Being stuck in a house with no hope and no options being ignored by the only person you're allowed to be intimate with?
Or
Leaving and seeing if he comes to his senses, and if he doesn't, then starting afresh without him?
Well, honestly, dear, what if? Let me put it right back on you... what if he doesn't ever change? What if this IS the best you'll get from him? You up for that?
I am not counseling you to divorce your husband. I have trouble ever uttering those words lacking physical abuse, so I am just saying getting out may be the only HOPE you have of getting him to even THINK about changing.
You need to be a strong woman. If he sees that, and knows you're not scared of his threats any more...but STILL want him to be your mate, he may come around.
He may not. What if?
The big "what if" isn't about him, it's about you. What if you had the chance to let him go in peace and start over with a chance at love with someone who knows what that actually means? What if THAT were in your future?
To make that happen, you'll have to bear some pain right now. Just make sure you're sure of what you want.

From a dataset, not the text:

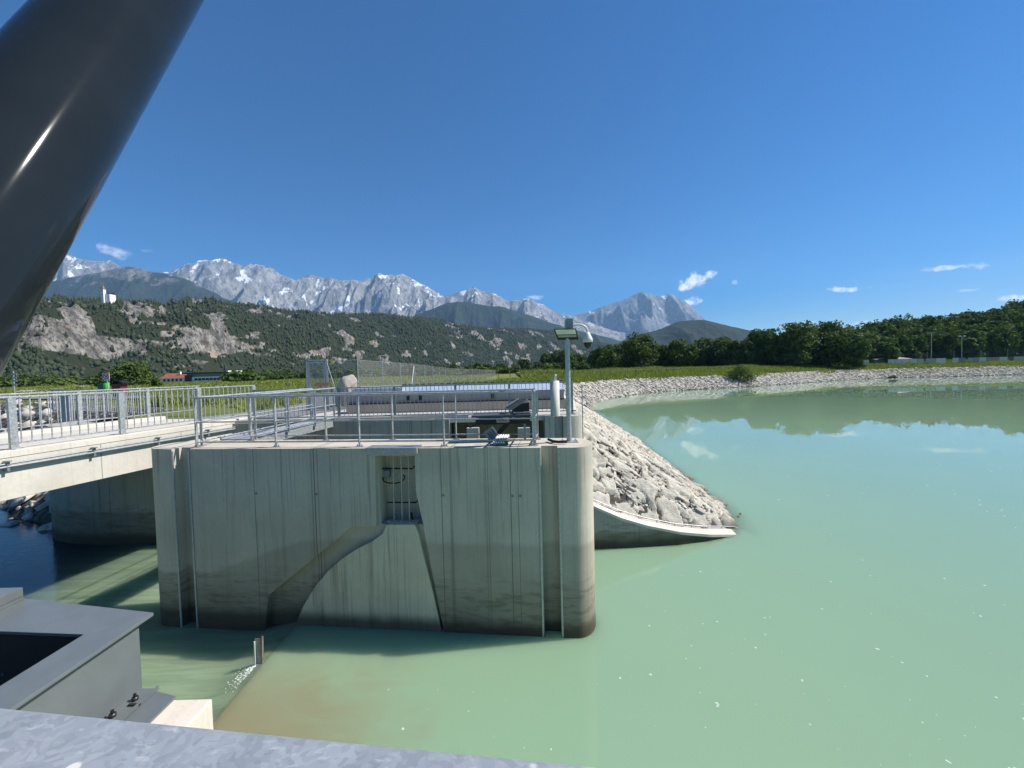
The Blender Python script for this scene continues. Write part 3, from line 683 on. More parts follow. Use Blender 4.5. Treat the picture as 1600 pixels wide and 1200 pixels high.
lo_ = np.interp(hp, [30, 160, 300, 420, 560, 700, 900], [.16, .20, .16, .12, .10, .12, .15])[None]; hi_ = np.interp(hp, [30, 100, 160, 250, 330, 420, 480, 560, 700, 800, 900], [.72, .74, .60, .66, .52, .46, .46, .42, .42, .62, .60])[None]
wv = (fbm(HX/60, HY/200, 5, 91)-.5); hh_ = HG+wv*.55
band = np.clip((hh_-lo_)/.06, 0, 1)*np.clip((hi_-hh_)/.08, 0, 1)
thr = np.interp(hp, [30, 150, 180, 400, 460, 620, 780, 860, 920], [.50, .47, .40, .44, .54, .575, .555, .54, .62])[None]
CLF = np.clip(band*np.clip((fbm(HX/30, HZ/26+HY/300, 5, 93)-thr)/.07, 0, 1) + np.clip((fbm(HX/60, HY/60, 5, 97)-.64)/.04, 0, 1)*.9*np.clip(HG*6-2, 0, 1), 0, 1)
at = ho.data.color_attributes.new('cliff', 'FLOAT_COLOR', 'POINT'); at.data.foreach_set('color', np.repeat(CLF.ravel().astype(np.float32), 4))
gyv, gxv = np.gradient(HZ); dzdx = gxv/np.maximum(np.abs(np.gradient(HX, axis=1)), .1); dzdy = gyv/np.maximum(np.abs(np.gradient(HY, axis=0)), .1)
slope = np.hypot(dzdx, dzdy)
area = np.abs(np.gradient(HX, axis=1)*np.gradient(HY, axis=0)); spacing = np.interp(HY, [600, 1200, 2500], [3.9, 5.4, 8.0])
cn = fbm(HX/70, HY/70, 4, 51); clear = fbm(HX/160, HY/160, 4, 77)
prob = area/spacing**2*np.sqrt(1+np.minimum(slope, 3)**2)*np.clip((1-CLF)*1.25-.17, .10, 1)*np.clip((clear-.27)/.06, .5, 1)*np.where(HT > 1.12, .0, 1)*np.where(HT < .06, .7, 1)
ncell = rng.poisson(np.clip(prob, 0, 6)); ii = np.repeat(np.arange(HX.size), ncell.ravel())
jx = rng.random(len(ii))-.5; jy = rng.random(len(ii))-.5
r0, c0 = np.unravel_index(ii, HX.shape); r1 = np.clip(r0+np.where(jy > 0, 1, -1), 0, HX.shape[0]-1); c1 = np.clip(c0+np.where(jx > 0, 1, -1), 0, HX.shape[1]-1)
ax_, ay_ = np.abs(jx), np.abs(jy)
def lerp2(A): return A[r0, c0]*(1-ax_-ay_)+A[r0, c1]*ax_+A[r1, c0]*ay_
TP = np.stack([lerp2(HX), lerp2(HY), lerp2(HZ)-.8], 1)
hgt = rng.uniform(7, 14.5, len(TP)); isr = (rng.random(len(TP)) < np.interp(HT[r0, c0], [0, .12, .3], [.9, .5, .18]))
tt = np.clip(rng.normal(.42, .22, len(TP))+isr*.38, 0, 1); tint = np.stack([tt]*3, 1)
M_con_tree = mat_tint('dark_conifer', (.015, .025, .012), (.046, .062, .021), scale=.02)
a = ~isr
scatter('hillside_forest', ct, cf, TP[a], hgt[a]*.85, hgt[a]*.85, hgt[a], rng.random(a.sum())*6.28, None, M_con_tree, tint[a], label='dark conifer forest covering the cliff hill below the white chapel', cat='forest')
a = isr
scatter('hillside_broadleaf_wood', rtm, rtf, TP[a], hgt[a]*.85, hgt[a]*.85, hgt[a]*.8, rng.random(a.sum())*6.28, None, M_con_tree, tint[a], label='rounded broadleaf trees mixed into the foot of the cliff hill', cat='forest')
print('hill trees', len(TP))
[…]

Some women would rather be in a loveless marriage than alone (not really alone, but you know it feels that way at first...) Are you one of those?
You may be able to save this marriage, but doing so will require some fearless backbone on your part. "I love dearly, and I would stand at your side and defend you against lions. But I won't be abused by your insecurities or rudeness, no, I won't. I love you, truly, but I am no doormat. I love myself and my children enough to know that your evil behavior has no place in my home. Are you my man or are you not? If not, then fine, your call. Life is short and I have kid(s) to tend to and it will be best if you take your evil attitudes out of this house."
Harsh. Calm. Confrontational but in the most loving way you can muster.
The end result may be divorce, but it won't because of anything you did or from your lack of trying to get through to him. It'll be over because he chose his own evil thoughts over you. In that case, it's best for you and the kid(s) to be rid of him anyway, right?